What's frustrating, of course, is that there are glimmers that suggest that there is more to Pritchard than meets the eye.  He isn't a stiff.  His dunk last season against Minnesota...

...made highlight reels all over the country.  Can you imagine Todd Lindeman or Tijan Jobe making that play?  Me, either.  Unfortunately, his 12 point effort in that win over Minnesota was Pritchard's only double-figure scoring output of the entire season.  He was in double figures 15 times as a freshman.  He had a similar out-of-nowhere performance against Purdue his sophomore year, scoring 13 points on 6-7 shooting in a game that was in doubt until the buzzer.  That was one of only two double-figure performances when Pritch was a sophomore.

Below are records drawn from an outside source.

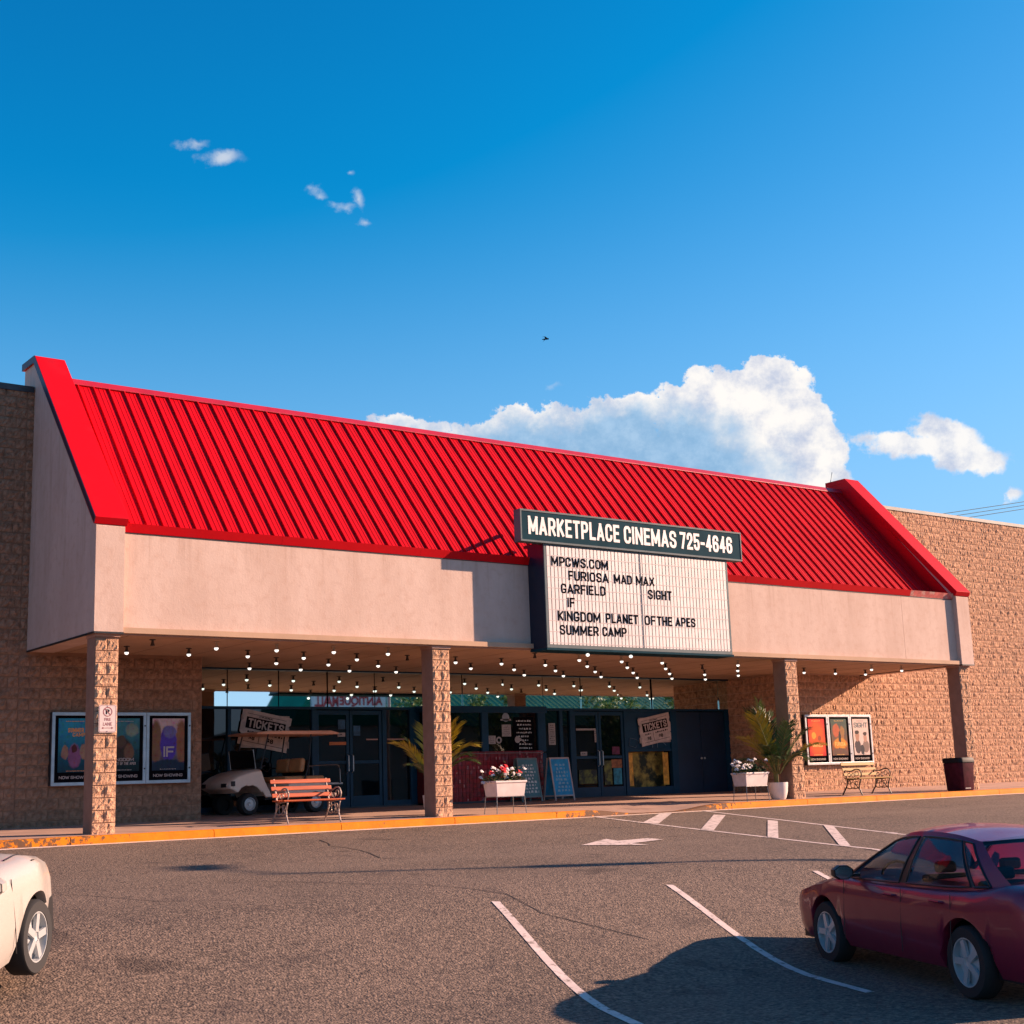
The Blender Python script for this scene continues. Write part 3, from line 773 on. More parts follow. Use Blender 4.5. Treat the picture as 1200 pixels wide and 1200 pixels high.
# mirror transom panes, leaning forward a little
xs_ = [12.37+1.255*i for i in range(14)]; edges = [12.02] + xs_ + [29.03]
TILT = R(-0.3)
for a, b in zip(edges[:-1], edges[1:]):
    if b-a < 0.05: continue
    mb = MB(); mb.box(a+0.0025, b-0.0025, 0, 0.012, 0, ZS-0.035-2.50)
    o = mb.build('transom_pane', m_mirror, bld); o.location = (0, YG-0.02, 2.50); o.rotation_euler = (TILT, 0, random.Random(int(a*7)).uniform(-0.0012, 0.0012))
mb = MB()
for a in xs_: mb.box(a-0.004, a+0.004, YG-0.027, YG+0.004, 2.50, ZS-0.036)
mb.box(12.01, 25.19, YG+0.02, YG+0.05, 0.2, ZS-0.01); mb.box(26.79, 29.04, YG+0.02, YG+0.05, 0.2, ZS-0.01); mb.box(25.19, 26.79, YG+0.02, YG+0.34, 1.37, ZS-0.01); mb.box(25.15, 25.19, YG+0.051, YG+0.30, 0.3, 1.37); mb.box(26.79, 26.83, YG+0.051, YG+0.30, 0.3, 1.37); mb.box(25.19, 26.79, YG+0.051, YG+0.30, 0.3, 0.42); mb.build('transom_joint', m_black, bld)
# doors
def door(x0, x1, label, solid=False, handle_right=True):
    d = MB(); y0, y1 = YG-0.035, YG+0.02
    if solid:
        d.box(x0, x1, y0, y1, FL+0.02, 2.42); o = d.build('door', m_navyd, bld, bevel=0.006)
    else:
        s = 0.075
        d.box(x0, x0+s, y0, y1, FL+0.02, 2.42); d.box(x1-s, x1, y0, y1, FL+0.02, 2.42)
        d.box(x0+s, x1-s, y0, y1, 2.32, 2.42); d.box(x0+s, x1-s, y0, y1, FL+0.02, FL+0.27)
        d.box(x0+s, x1-s, y0+0.01, y1, 1.20, 1.27)
        o = d.build('door', m_navy, bld, bevel=0.004)
        pane('glass', x0+s, x1-s, FL+0.27, 1.20, y=YG-0.01, parent=o); pane('glass', x0+s, x1-s, 1.27, 2.32, y=YG-0.01, parent=o)
    tagp(o, label)
    hx = x1-0.05 if handle_right else x0+0.05
    h = MB(); 
    if solid: h.lathe([(0.0, -0.055), (0.03, -0.05), (0.03, -0.03), (0.012, -0.02), (0.012, 0.0)], 10, (hx, YG-0.03, 1.15), 'y')
    else: h.tube([(hx, YG-0.04, 1.0), (hx, YG-0.10, 1.03), (hx, YG-0.10, 1.38), (hx, YG-0.04, 1.41)], 0.013, 6)
    h.build('handle', m_silver, o); return o
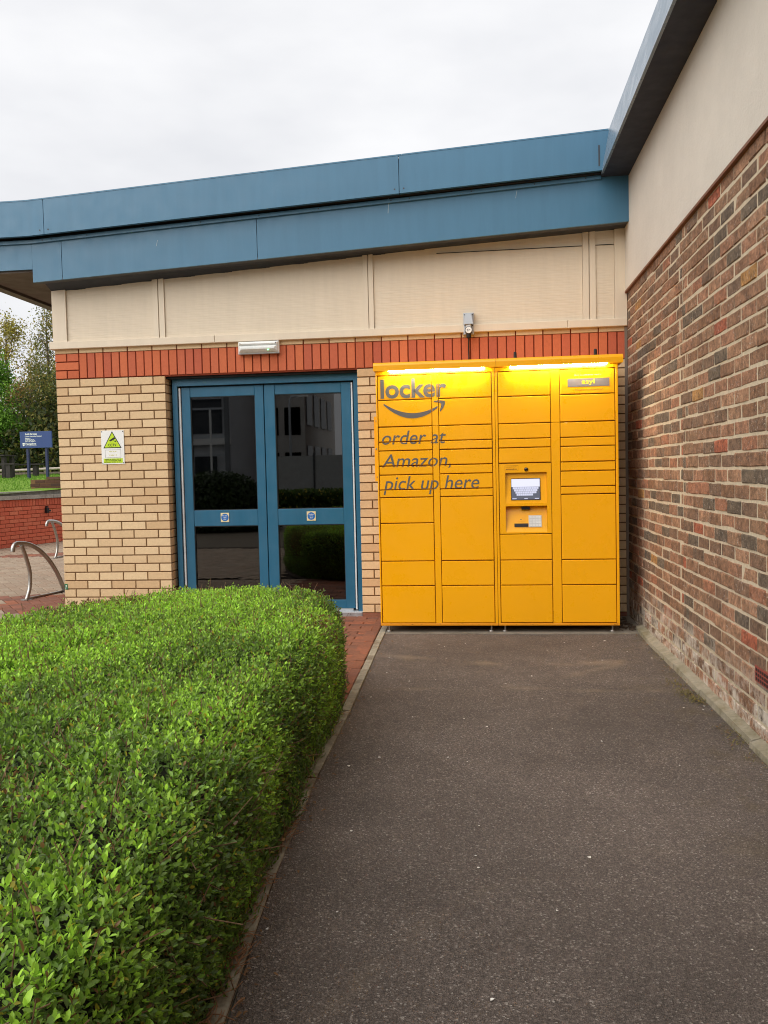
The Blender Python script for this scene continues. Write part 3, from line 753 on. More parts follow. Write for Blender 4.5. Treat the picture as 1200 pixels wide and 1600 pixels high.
# canopy: two caps with rounded front edge and an LED strip under each
for a, b, l0, l1, lab in ((2.936, 3.861, 3.047, 3.778, 'left canopy cap'), (3.8635, 4.790, 3.970, 4.680, 'right canopy cap')):
    prof = [(-.045, 2.022), (-.045, 2.088), (-.715, 2.086), (-.735, 2.083), (-.747, 2.074), (-.752, 2.060), (-.752, 2.020), (-.742, 2.020), (-.742, 2.026), (-.70, 2.026), (-.70, 2.0225)]
    m_ = MB(); n_ = len(prof); m_.v = [(a, y, z) for y, z in prof] + [(b, y, z) for y, z in prof]
    m_.f = [tuple(range(n_)), tuple(range(2 * n_ - 1, n_ - 1, -1))] + [(i, n_ + i, n_ + (i + 1) % n_, (i + 1) % n_) for i in range(n_)]
    co_ = m_.build('canopy_cap', MAT['lock'], lk)
    MB().box(l0, l1, -.7235, -.7145, 2.0165, 2.0258).build('light_strip', MAT['led'], co_)
for x in (4.012, 4.611):
    m_ = MB(); m_.tube([(x, -.60, 2.087), (x, -.60, 2.093), (x, -.60, 2.094), (x, -.60, 2.140), (x, -.60, 2.146)], [.016, .016, .0135, .0115, .009], 12); m_.build('antenna', MAT['black'], lk, sm=False)
for x in (3.005, 3.80, 3.905, 4.715):
    m_ = MB(); m_.tube([(x, -.625, .004), (x, -.625, .012), (x, -.625, .0125), (x, -.625, .058)], [.022, .020, .007, .007], 12); m_.build('foot', MAT['steel'], lk)
    m_ = MB(); m_.tube([(x, -.15, .004), (x, -.15, .012), (x, -.15, .0125), (x, -.15, .058)], [.022, .020, .007, .007], 12); m_.build('foot', MAT['steel'], lk)
# side fixing bracket
br = MB(); br.box(2.890, 2.9435, -.40, -.394, 1.18, 1.70); br.box(2.940, 2.9437, -.394, -.3, 1.18, 1.70); bro = br.build('fixing_bracket', MAT['lock'], lk)
for z in (1.215, 1.44, 1.665):
    m_ = MB(); m_.tube([(2.908, -.4065, z), (2.908, -.4, z)], .009 if z == 1.44 else .005, 10); m_.build('bolt', MAT['steel'], bro)

# control panel: a door-sized plate with two niches
px0, px1, pz0, pz1 = 3.873 + GAP, 4.267 - GAP, .759 + GAP, 1.298 - GAP
n1 = (3.921, 4.230, .994, 1.226); n2 = (3.921, 4.231, .773, .972)
m_ = MB()
for x0, x1, z0, z1 in ((px0, n1[0], pz0, pz1), (n1[1] + .001, px1, pz0, pz1), (n1[0], n1[1] + .001, n1[3], pz1), (n1[0], n1[1] + .001, n2[3], n1[2]), (n1[0], n1[1] + .001, pz0, n2[2])):
    m_.box(x0, x1, YF - .0005, YF + .02, z0, z1)
cp = m_.build('control_panel', MAT['lock'], lk)
D1 = .028; D2 = .055
# slanted backs: deep at the top, shallow at the foot
m_ = MB(); xa, xb, za, zb = n1
m_.quad((xa, YF + .001, za), (xb, YF + .001, za), (xb, YF + D1, zb), (xa, YF + D1, zb)); m_.quad((xa, YF, zb), (xb, YF, zb), (xb, YF + D1, zb), (xa, YF + D1, zb)).quad((xa, YF, za), (xa, YF, zb), (xa, YF + D1, zb), (xa, YF + .001, za)).quad((xb, YF, za), (xb, YF, zb), (xb, YF + D1, zb), (xb, YF + .001, za))
m_.build('screen_niche', MAT['lock'], cp)
m_ = MB(); xa, xb, za, zb = n2
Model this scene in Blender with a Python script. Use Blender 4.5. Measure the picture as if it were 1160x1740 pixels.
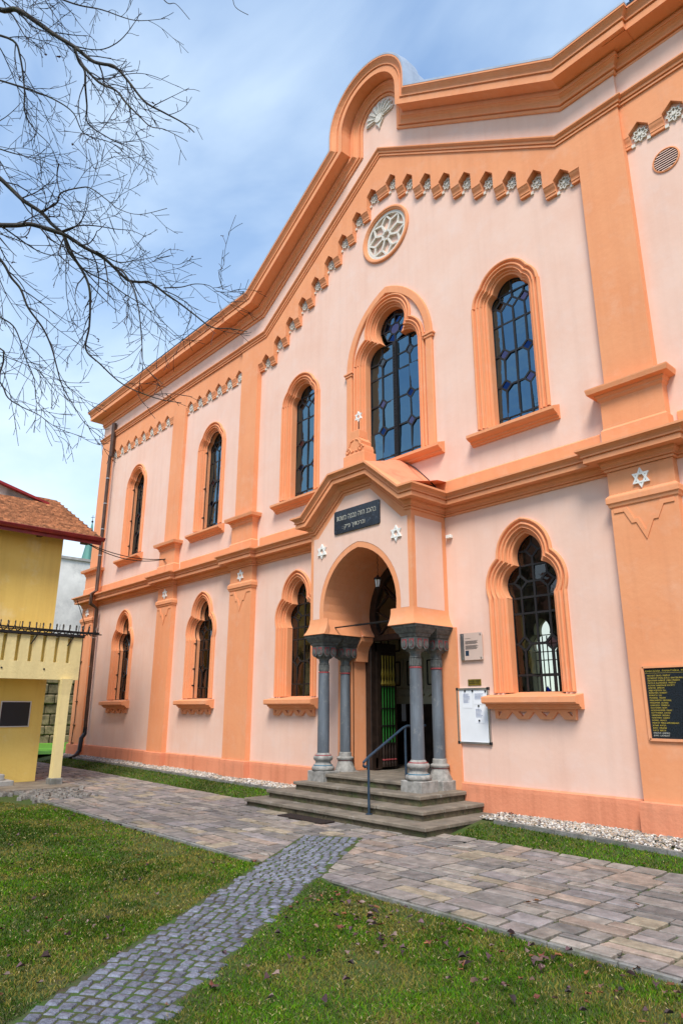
import bpy, bmesh, math, random
import numpy as np
from math import sin, cos, tan, pi, radians, sqrt, atan2, hypot
from mathutils import Vector, Matrix
from mathutils.geometry import tessellate_polygon

random.seed(11)
rng = np.random.default_rng(7)
scene = bpy.context.scene
for o in list(bpy.data.objects):
    bpy.data.objects.remove(o)
C = scene.collection

# ------------------------------------------------------------------ camera
CAM = Vector((9.534, -10.017, 1.6)); YAW, PITCH, ROLL, FPX = 47.93, 16.185, 0.13, 1150.33
def cam_axes():
    y, p, r = radians(YAW), radians(PITCH), radians(ROLL)
    f = Vector((-sin(y) * cos(p), cos(y) * cos(p), sin(p)))
    ri = Vector((cos(y), sin(y), 0)); up = ri.cross(f)
    return ri * cos(r) + up * sin(r), up * cos(r) - ri * sin(r), f
CR, CU, CF = cam_axes()
cd = bpy.data.cameras.new('camera'); co = bpy.data.objects.new('camera', cd); C.objects.link(co)
co.matrix_world = Matrix(((CR.x, CU.x, -CF.x, CAM.x), (CR.y, CU.y, -CF.y, CAM.y), (CR.z, CU.z, -CF.z, CAM.z), (0, 0, 0, 1)))
cd.sensor_fit = 'HORIZONTAL'; cd.sensor_width = 36.0; cd.lens = 36.0 * FPX / 1160.0
cd.clip_start = 0.05; cd.clip_end = 2000
scene.camera = co
def along(px, py, depth):
    """a point of the place at the given distance ahead of the photographer"""
    return CAM + (CF + CR * ((px - 580) / FPX) - CU * ((py - 870) / FPX)) * depth

# ------------------------------------------------------------------ sky, sun, exposure
SUN_DIR = Vector((0.60, -0.80, 0.0)).normalized(); SUN_EL = radians(54)
world = bpy.data.worlds.new('World'); scene.world = world; world.use_nodes = True
nt = world.node_tree; nt.nodes.clear()
def N(tree, kind, **kw):
    n = tree.nodes.new(kind)
    for k, v in kw.items():
        if k.startswith('i_'): n.inputs[k[2:]].default_value = v
        else: setattr(n, k, v)
    return n
sky = N(nt, 'ShaderNodeTexSky', sky_type='NISHITA', sun_disc=False)
sky.sun_elevation = SUN_EL; sky.sun_rotation = atan2(SUN_DIR.x, SUN_DIR.y); sky.air_density = 1.0; sky.dust_density = 0.4; sky.ozone_density = 2.2
bg = N(nt, 'ShaderNodeBackground'); bg.inputs['Strength'].default_value = 0.15
tc = N(nt, 'ShaderNodeTexCoord')
mp = N(nt, 'ShaderNodeMapping'); mp.inputs['Scale'].default_value = (1.2, 2.2, 3.4); mp.inputs['Rotation'].default_value = (0.3, 0.2, 0.6)
nz = N(nt, 'ShaderNodeTexNoise'); nz.inputs['Scale'].default_value = 1.3; nz.inputs['Detail'].default_value = 6; nz.inputs['Roughness'].default_value = 0.5; nz.inputs['Distortion'].default_value = 0.35
rp = N(nt, 'ShaderNodeValToRGB'); rp.color_ramp.elements[0].position = 0.40; rp.color_ramp.elements[1].position = 0.70
rp.color_ramp.elements[0].color = (0.15, 0.15, 0.15, 1); rp.color_ramp.elements[1].color = (0.62, 0.62, 0.62, 1)
# thin high cloud everywhere, thicker towards the horizon
sx = N(nt, 'ShaderNodeSeparateXYZ')
hz = N(nt, 'ShaderNodeMapRange'); hz.inputs['From Min'].default_value = 0.0; hz.inputs['From Max'].default_value = 0.85; hz.inputs['To Min'].default_value = 0.75; hz.inputs['To Max'].default_value = 0.0
ad = N(nt, 'ShaderNodeMath', operation='ADD', use_clamp=True)
mx = N(nt, 'ShaderNodeMix', data_type='RGBA'); mx.inputs[7].default_value = (3.95, 4.7, 5.4, 1)
nt.links.new(tc.outputs['Generated'], mp.inputs['Vector']); nt.links.new(mp.outputs[0], nz.inputs['Vector'])
nt.links.new(nz.outputs['Fac'], rp.inputs[0]); nt.links.new(tc.outputs['Generated'], sx.inputs[0]); nt.links.new(sx.outputs['Z'], hz.inputs['Value'])
nt.links.new(rp.outputs[0], ad.inputs[0]); nt.links.new(hz.outputs[0], ad.inputs[1])
nt.links.new(ad.outputs[0], mx.inputs[0]); hs0 = N(nt, 'ShaderNodeHueSaturation'); hs0.inputs['Saturation'].default_value = 1.42; nt.links.new(sky.outputs[0], hs0.inputs['Color']); nt.links.new(hs0.outputs[0], mx.inputs[6]); nt.links.new(mx.outputs[2], bg.inputs['Color'])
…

Certainly, with Cody Zeller coming in, it is unlikely that Pritchard ever will match the number of touches and shots per game that he produced as a freshman.  Still, he has shown enough glimmers to suggest that he is capable of being a solid complement to Zeller or providing some offense when Zeller is on the bench. Am I crazy to hope that Pritchard has a senior year renaissance?  Or should we simply give up and hope that he sees the court in garbage time.  I think there is something there, and I hope that tom and the coaching staff find a way to unleash it.